> _Required work_
Copy the data word for word, keeping every line.

——

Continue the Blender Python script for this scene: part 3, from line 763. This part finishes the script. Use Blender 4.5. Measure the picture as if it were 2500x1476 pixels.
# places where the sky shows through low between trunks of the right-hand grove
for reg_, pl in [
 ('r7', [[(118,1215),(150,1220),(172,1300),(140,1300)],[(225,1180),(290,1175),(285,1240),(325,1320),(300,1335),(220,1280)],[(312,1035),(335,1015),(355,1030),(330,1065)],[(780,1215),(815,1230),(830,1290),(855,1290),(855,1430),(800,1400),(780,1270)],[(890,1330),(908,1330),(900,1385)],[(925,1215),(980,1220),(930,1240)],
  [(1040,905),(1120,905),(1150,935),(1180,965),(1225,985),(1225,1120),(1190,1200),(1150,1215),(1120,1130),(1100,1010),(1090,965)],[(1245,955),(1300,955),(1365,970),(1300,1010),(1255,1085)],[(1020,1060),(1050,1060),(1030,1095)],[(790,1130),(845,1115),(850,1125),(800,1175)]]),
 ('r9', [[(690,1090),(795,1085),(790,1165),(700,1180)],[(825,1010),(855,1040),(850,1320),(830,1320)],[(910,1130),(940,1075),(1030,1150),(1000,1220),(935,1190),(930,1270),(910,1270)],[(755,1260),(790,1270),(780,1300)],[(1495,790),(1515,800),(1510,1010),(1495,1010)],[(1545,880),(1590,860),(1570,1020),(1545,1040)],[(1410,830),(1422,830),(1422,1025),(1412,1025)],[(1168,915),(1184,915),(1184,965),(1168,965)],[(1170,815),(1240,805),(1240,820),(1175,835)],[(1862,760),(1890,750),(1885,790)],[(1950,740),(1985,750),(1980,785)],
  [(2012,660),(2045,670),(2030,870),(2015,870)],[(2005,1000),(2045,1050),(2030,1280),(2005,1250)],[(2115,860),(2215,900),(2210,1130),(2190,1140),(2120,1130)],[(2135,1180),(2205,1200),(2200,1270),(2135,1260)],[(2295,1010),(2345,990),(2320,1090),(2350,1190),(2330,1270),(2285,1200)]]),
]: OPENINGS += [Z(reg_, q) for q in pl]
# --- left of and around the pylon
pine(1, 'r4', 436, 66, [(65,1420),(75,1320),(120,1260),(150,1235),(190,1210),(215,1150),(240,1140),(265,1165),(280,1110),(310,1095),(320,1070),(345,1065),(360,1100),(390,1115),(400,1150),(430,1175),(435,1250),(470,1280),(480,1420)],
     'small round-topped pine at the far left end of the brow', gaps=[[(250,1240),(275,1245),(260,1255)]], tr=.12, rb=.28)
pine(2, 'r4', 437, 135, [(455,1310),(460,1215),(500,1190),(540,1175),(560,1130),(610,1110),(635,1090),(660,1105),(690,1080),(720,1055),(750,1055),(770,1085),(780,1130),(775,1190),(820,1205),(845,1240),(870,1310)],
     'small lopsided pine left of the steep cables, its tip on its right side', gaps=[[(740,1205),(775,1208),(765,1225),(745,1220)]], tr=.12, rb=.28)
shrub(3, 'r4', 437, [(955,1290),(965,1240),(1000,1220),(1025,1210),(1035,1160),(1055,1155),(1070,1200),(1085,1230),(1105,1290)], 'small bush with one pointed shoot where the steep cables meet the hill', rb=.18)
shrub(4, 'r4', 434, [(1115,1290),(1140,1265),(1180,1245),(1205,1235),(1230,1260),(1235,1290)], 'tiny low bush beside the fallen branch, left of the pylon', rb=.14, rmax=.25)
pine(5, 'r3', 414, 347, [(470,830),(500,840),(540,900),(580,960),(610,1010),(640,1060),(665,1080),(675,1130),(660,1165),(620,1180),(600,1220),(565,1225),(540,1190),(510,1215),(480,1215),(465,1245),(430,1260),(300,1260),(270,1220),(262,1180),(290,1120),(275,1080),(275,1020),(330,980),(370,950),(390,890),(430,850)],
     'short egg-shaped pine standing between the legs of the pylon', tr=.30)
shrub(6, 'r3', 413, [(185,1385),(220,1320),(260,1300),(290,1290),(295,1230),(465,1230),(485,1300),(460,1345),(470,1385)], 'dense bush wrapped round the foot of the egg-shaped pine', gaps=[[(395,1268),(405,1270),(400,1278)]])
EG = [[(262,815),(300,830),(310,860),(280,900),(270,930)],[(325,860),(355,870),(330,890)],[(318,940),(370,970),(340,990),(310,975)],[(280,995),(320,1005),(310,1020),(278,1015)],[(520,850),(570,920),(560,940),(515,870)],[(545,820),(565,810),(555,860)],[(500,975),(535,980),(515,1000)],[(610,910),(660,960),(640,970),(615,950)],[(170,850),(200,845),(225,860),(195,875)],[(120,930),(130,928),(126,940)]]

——

> _Response to this exercise_
Continue the Blender Python script for this scene: part 3, from line 763. This part finishes the script. Use Blender 4.5. Measure the picture as if it were 2500x1476 pixels.
# places where the sky shows through low between trunks of the right-hand grove
for reg_, pl in [
 ('r7', [[(118,1215),(150,1220),(172,1300),(140,1300)],[(225,1180),(290,1175),(285,1240),(325,1320),(300,1335),(220,1280)],[(312,1035),(335,1015),(355,1030),(330,1065)],[(780,1215),(815,1230),(830,1290),(855,1290),(855,1430),(800,1400),(780,1270)],[(890,1330),(908,1330),(900,1385)],[(925,1215),(980,1220),(930,1240)],
  [(1040,905),(1120,905),(1150,935),(1180,965),(1225,985),(1225,1120),(1190,1200),(1150,1215),(1120,1130),(1100,1010),(1090,965)],[(1245,955),(1300,955),(1365,970),(1300,1010),(1255,1085)],[(1020,1060),(1050,1060),(1030,1095)],[(790,1130),(845,1115),(850,1125),(800,1175)]]),
 ('r9', [[(690,1090),(795,1085),(790,1165),(700,1180)],[(825,1010),(855,1040),(850,1320),(830,1320)],[(910,1130),(940,1075),(1030,1150),(1000,1220),(935,1190),(930,1270),(910,1270)],[(755,1260),(790,1270),(780,1300)],[(1495,790),(1515,800),(1510,1010),(1495,1010)],[(1545,880),(1590,860),(1570,1020),(1545,1040)],[(1410,830),(1422,830),(1422,1025),(1412,1025)],[(1168,915),(1184,915),(1184,965),(1168,965)],[(1170,815),(1240,805),(1240,820),(1175,835)],[(1862,760),(1890,750),(1885,790)],[(1950,740),(1985,750),(1980,785)],
  [(2012,660),(2045,670),(2030,870),(2015,870)],[(2005,1000),(2045,1050),(2030,1280),(2005,1250)],[(2115,860),(2215,900),(2210,1130),(2190,1140),(2120,1130)],[(2135,1180),(2205,1200),(2200,1270),(2135,1260)],[(2295,1010),(2345,990),(2320,1090),(2350,1190),(2330,1270),(2285,1200)]]),
]: OPENINGS += [Z(reg_, q) for q in pl]
# --- left of and around the pylon
pine(1, 'r4', 436, 66, [(65,1420),(75,1320),(120,1260),(150,1235),(190,1210),(215,1150),(240,1140),(265,1165),(280,1110),(310,1095),(320,1070),(345,1065),(360,1100),(390,1115),(400,1150),(430,1175),(435,1250),(470,1280),(480,1420)],
     'small round-topped pine at the far left end of the brow', gaps=[[(250,1240),(275,1245),(260,1255)]], tr=.12, rb=.28)
pine(2, 'r4', 437, 135, [(455,1310),(460,1215),(500,1190),(540,1175),(560,1130),(610,1110),(635,1090),(660,1105),(690,1080),(720,1055),(750,1055),(770,1085),(780,1130),(775,1190),(820,1205),(845,1240),(870,1310)],
     'small lopsided pine left of the steep cables, its tip on its right side', gaps=[[(740,1205),(775,1208),(765,1225),(745,1220)]], tr=.12, rb=.28)
shrub(3, 'r4', 437, [(955,1290),(965,1240),(1000,1220),(1025,1210),(1035,1160),(1055,1155),(1070,1200),(1085,1230),(1105,1290)], 'small bush with one pointed shoot where the steep cables meet the hill', rb=.18)
shrub(4, 'r4', 434, [(1115,1290),(1140,1265),(1180,1245),(1205,1235),(1230,1260),(1235,1290)], 'tiny low bush beside the fallen branch, left of the pylon', rb=.14, rmax=.25)
pine(5, 'r3', 414, 347, [(470,830),(500,840),(540,900),(580,960),(610,1010),(640,1060),(665,1080),(675,1130),(660,1165),(620,1180),(600,1220),(565,1225),(540,1190),(510,1215),(480,1215),(465,1245),(430,1260),(300,1260),(270,1220),(262,1180),(290,1120),(275,1080),(275,1020),(330,980),(370,950),(390,890),(430,850)],
     'short egg-shaped pine standing between the legs of the pylon', tr=.30)
shrub(6, 'r3', 413, [(185,1385),(220,1320),(260,1300),(290,1290),(295,1230),(465,1230),(485,1300),(460,1345),(470,1385)], 'dense bush wrapped round the foot of the egg-shaped pine', gaps=[[(395,1268),(405,1270),(400,1278)]])
EG = [[(262,815),(300,830),(310,860),(280,900),(270,930)],[(325,860),(355,870),(330,890)],[(318,940),(370,970),(340,990),(310,975)],[(280,995),(320,1005),(310,1020),(278,1015)],[(520,850),(570,920),(560,940),(515,870)],[(545,820),(565,810),(555,860)],[(500,975),(535,980),(515,1000)],[(610,910),(660,960),(640,970),(615,950)],[(170,850),(200,845),(225,860),(195,875)],[(120,930),(130,928),(126,940)]]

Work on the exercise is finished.